● **Your goal**
Produce a word-for-word copy of the listing below without its pictures.
┄┄┄┄┄┄┄┄┄┄
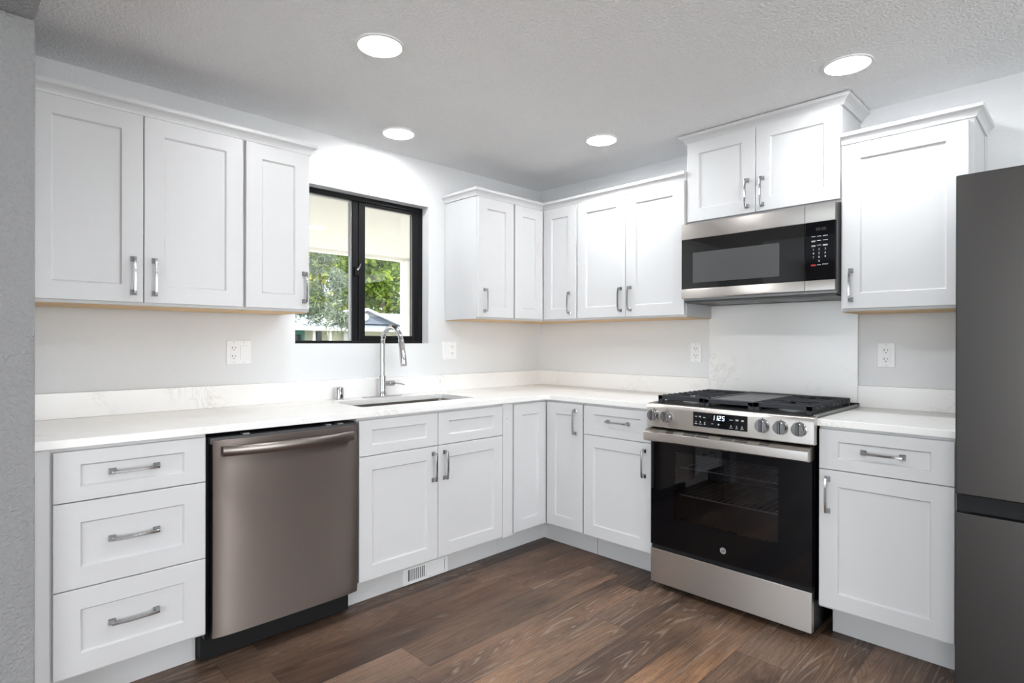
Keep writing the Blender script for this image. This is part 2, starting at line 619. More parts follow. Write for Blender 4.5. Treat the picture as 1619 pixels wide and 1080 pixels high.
# far walls of the open room, with unseen openings, the two wide ones added for fill
b = MB()
LW = dict(y0=-0.80, y1=-0.04, z0=0.15, z1=2.05)
for y0, y1, z0, z1 in ((FY - .15, -5.0, 0, CE), (-2.2, LW['y0'], 0, CE), (LW['y1'], 0.0, 0, CE), (LW['y0'], LW['y1'], 0, LW['z0']), (LW['y0'], LW['y1'], LW['z1'], CE), (-5.0, -2.2, 0, 0.1), (-5.0, -2.2, 2.1, CE)):
    b.box(FX - .15, FX, y0, y1, z0, z1)
structure(b.build('wall_far_left', 'interior_wall'))
b = MB()
for x0, x1, z0, z1 in ((FX, -3.9, 0, CE), (-0.5, 0.0, 0, CE), (-3.9, -0.5, 2.1, CE), (-3.9, -0.5, 0, 0.1)):
    b.box(x0, x1, FY - .15, FY, z0, z1)
structure(b.build('wall_front', 'interior_wall'))
b = MB().box(FX - .15, 0.15, FY - .15, 0.16, CE, CE + 0.12)
structure(b.build('ceiling', 'ceil'))


def build_floor():
    PW, PL = 0.19, 1.22
    bm = bmesh.new()
    uvl = bm.loops.layers.uv.new('UVMap')
    cl = bm.loops.layers.float_color.new('plank')
    sh = bm.loops.layers.float_color.new('shift')
    eg = bm.loops.layers.float_color.new('edge')
    rnd = random.Random(11)
    tones = [srgb(104, 84, 71), srgb(112, 92, 79), srgb(96, 77, 66), srgb(120, 98, 83), srgb(100, 82, 72), srgb(108, 86, 72)]
    seams = {0: -2.456, 1: -1.107, 2: -1.883, 3: -0.75, 4: -1.115, 5: -1.95, 6: -1.75, 7: -0.95}
    special = {(4, 0): srgb(142, 114, 92), (6, 1): srgb(152, 119, 93), (3, 0): srgb(118, 94, 78), (1, 1): srgb(112, 88, 74), (2, 1): srgb(126, 102, 85)}
    k0 = -4
    y_top = -0.60
    for k in range(k0, 32):
        y1 = y_top - PW * k
        y0 = y1 - PW
        if y0 > 0 or y1 < FY:
            continue
        s = seams.get(k, rnd.uniform(-1.2, 0))
        i0 = int(math.floor((FX - s) / PL)) - 1
        for i in range(i0, 8):
            x0 = s + PL * i
            x1 = x0 + PL
            if x1 < FX or x0 > 0:
                continue
            # i == 0 -> plank to the right of the seam, -1 -> left
            tone = rnd.choice(tones)
            if (k, -1) and k in seams:
                key = (k, 0 if i == -1 else (1 if i == 0 else 9))
                tone = special.get(key, tone)
            j = rnd.uniform(0.80, 0.98)
            tone = tuple(c * j for c in tone[:3]) + (1,)
            off = (rnd.random(), rnd.random(), rnd.random(), 1)
            cx0, cx1, cy0, cy1 = max(x0, FX), min(x1, 0), max(y0, FY), min(y1, 0)
            if cx1 - cx0 < 1e-4 or cy1 - cy0 < 1e-4:
                continue
            vs = [bm.verts.new((x, y, 0)) for x, y in ((cx0, cy0), (cx1, cy0), (cx1, cy1), (cx0, cy1))]
            f = bm.faces.new(vs)
            for lp in f.loops:
                co = lp.vert.co
                lp[uvl].uv = (co.x, co.y)
                lp[cl] = tone
                lp[sh] = off
                lp[eg] = (co.x - x0, co.y - y0, 0, 1)
    bmesh.ops.recalc_face_normals(bm, faces=bm.faces)
    me = bpy.data.meshes.new('floor')
    bm.to_mesh(me)
    bm.free()
    me.materials.append(M['floor'])
    o = bpy.data.objects.new('floor', me)
    COL.objects.link(o)
    md = o.modifiers.new('thickness', 'SOLIDIFY')
    md.thickness = 0.05
    md.offset = -1.0
    structure(o)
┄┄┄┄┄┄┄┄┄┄
● **Answer to this task**
Keep writing the Blender script for this image. This is part 2, starting at line 619. More parts follow. Write for Blender 4.5. Treat the picture as 1619 pixels wide and 1080 pixels high.
# far walls of the open room, with unseen openings, the two wide ones added for fill
b = MB()
LW = dict(y0=-0.80, y1=-0.04, z0=0.15, z1=2.05)
for y0, y1, z0, z1 in ((FY - .15, -5.0, 0, CE), (-2.2, LW['y0'], 0, CE), (LW['y1'], 0.0, 0, CE), (LW['y0'], LW['y1'], 0, LW['z0']), (LW['y0'], LW['y1'], LW['z1'], CE), (-5.0, -2.2, 0, 0.1), (-5.0, -2.2, 2.1, CE)):
    b.box(FX - .15, FX, y0, y1, z0, z1)
structure(b.build('wall_far_left', 'interior_wall'))
b = MB()
for x0, x1, z0, z1 in ((FX, -3.9, 0, CE), (-0.5, 0.0, 0, CE), (-3.9, -0.5, 2.1, CE), (-3.9, -0.5, 0, 0.1)):
    b.box(x0, x1, FY - .15, FY, z0, z1)
structure(b.build('wall_front', 'interior_wall'))
b = MB().box(FX - .15, 0.15, FY - .15, 0.16, CE, CE + 0.12)
structure(b.build('ceiling', 'ceil'))


def build_floor():
    PW, PL = 0.19, 1.22
    bm = bmesh.new()
    uvl = bm.loops.layers.uv.new('UVMap')
    cl = bm.loops.layers.float_color.new('plank')
    sh = bm.loops.layers.float_color.new('shift')
    eg = bm.loops.layers.float_color.new('edge')
    rnd = random.Random(11)
    tones = [srgb(104, 84, 71), srgb(112, 92, 79), srgb(96, 77, 66), srgb(120, 98, 83), srgb(100, 82, 72), srgb(108, 86, 72)]
    seams = {0: -2.456, 1: -1.107, 2: -1.883, 3: -0.75, 4: -1.115, 5: -1.95, 6: -1.75, 7: -0.95}
    special = {(4, 0): srgb(142, 114, 92), (6, 1): srgb(152, 119, 93), (3, 0): srgb(118, 94, 78), (1, 1): srgb(112, 88, 74), (2, 1): srgb(126, 102, 85)}
    k0 = -4
    y_top = -0.60
    for k in range(k0, 32):
        y1 = y_top - PW * k
        y0 = y1 - PW
        if y0 > 0 or y1 < FY:
            continue
        s = seams.get(k, rnd.uniform(-1.2, 0))
        i0 = int(math.floor((FX - s) / PL)) - 1
        for i in range(i0, 8):
            x0 = s + PL * i
            x1 = x0 + PL
            if x1 < FX or x0 > 0:
                continue
            # i == 0 -> plank to the right of the seam, -1 -> left
            tone = rnd.choice(tones)
            if (k, -1) and k in seams:
                key = (k, 0 if i == -1 else (1 if i == 0 else 9))
                tone = special.get(key, tone)
            j = rnd.uniform(0.80, 0.98)
            tone = tuple(c * j for c in tone[:3]) + (1,)
            off = (rnd.random(), rnd.random(), rnd.random(), 1)
            cx0, cx1, cy0, cy1 = max(x0, FX), min(x1, 0), max(y0, FY), min(y1, 0)
            if cx1 - cx0 < 1e-4 or cy1 - cy0 < 1e-4:
                continue
            vs = [bm.verts.new((x, y, 0)) for x, y in ((cx0, cy0), (cx1, cy0), (cx1, cy1), (cx0, cy1))]
            f = bm.faces.new(vs)
            for lp in f.loops:
                co = lp.vert.co
                lp[uvl].uv = (co.x, co.y)
                lp[cl] = tone
                lp[sh] = off
                lp[eg] = (co.x - x0, co.y - y0, 0, 1)
    bmesh.ops.recalc_face_normals(bm, faces=bm.faces)
    me = bpy.data.meshes.new('floor')
    bm.to_mesh(me)
    bm.free()
    me.materials.append(M['floor'])
    o = bpy.data.objects.new('floor', me)
    COL.objects.link(o)
    md = o.modifiers.new('thickness', 'SOLIDIFY')
    md.thickness = 0.05
    md.offset = -1.0
    structure(o)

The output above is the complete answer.